I am frequently left with the problem of how to address you....
Are you a dunce, or a liar....
Or a lying dunce?
In your fervor to shield the 32nd President from deserved contumely, you bend and misapply the facts.
Did Roosevelt do poorly as a manager of the economy as compared to other leaders.....?
Indeed he did.
Let's see.
The League of Nations collected data from many nations throughout the 1930s on industrial production, unemployment, national debt, and taxes.
How did Roosevelt's United States compare with other countries?
In all four of these key indexes the United States did very poorly, almost worse than any other nation in the study.
Most European nations handled the Great Depression better than the United States.

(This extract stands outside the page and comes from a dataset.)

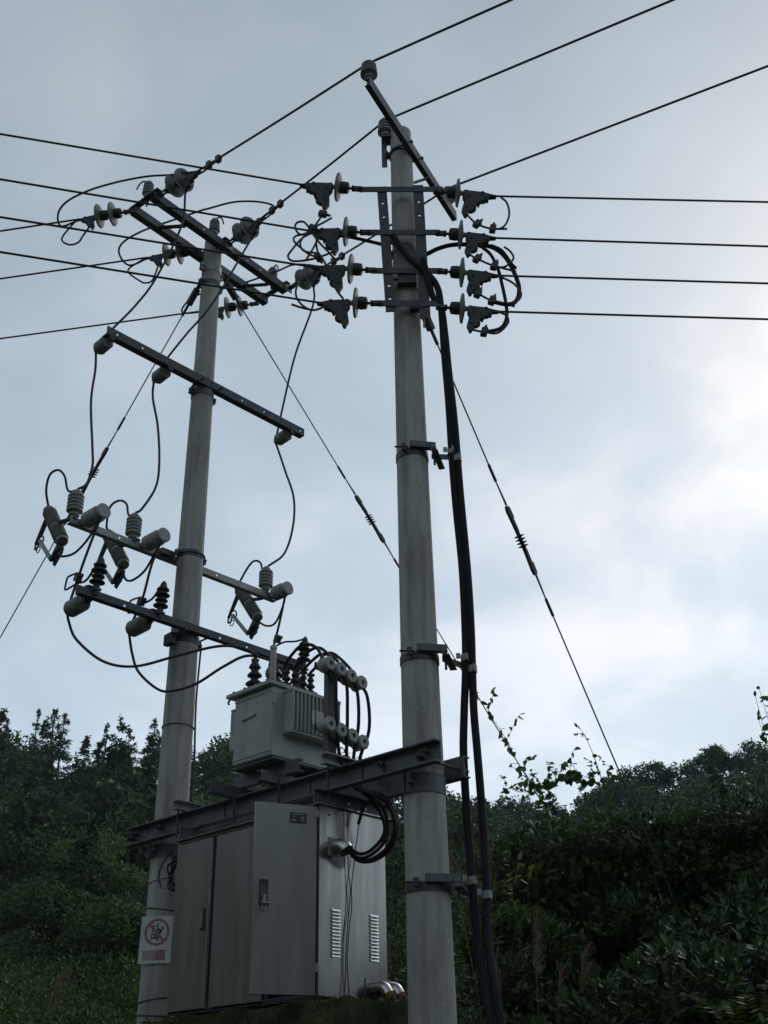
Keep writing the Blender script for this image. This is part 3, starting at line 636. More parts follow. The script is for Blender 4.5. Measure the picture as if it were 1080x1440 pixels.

World Economic Survey: Eighth Year, 1938/1939 (Geneva: League of Nations, 1939) p.128
So then are the vast majority of historians wrong ranking FDR as one of the top three presidents in the entire history of the nation?
Indubitably.
'The only possible explanation is the mentality- actually, the psychosis- of historians, journalists, and other opinion makers that makes them impervious, and even hostile, to facts.
Even more so to the ineluctable implications of these facts, which are devastating to the conventional wisdom and venerated mythology. And this is the ultimate impact of Communist influence, the Communist conspiracy that Roosevelt and Truman laughed off: it is the complete subversion of logic itself.
It is so simple, so irrational, yet it has happened: the complete separation of fact from implication. There is a name for the gaps between fact and implication, between implication and judgment....it is called "political correctness."'
Diana West, "American Betrayal," p. 81.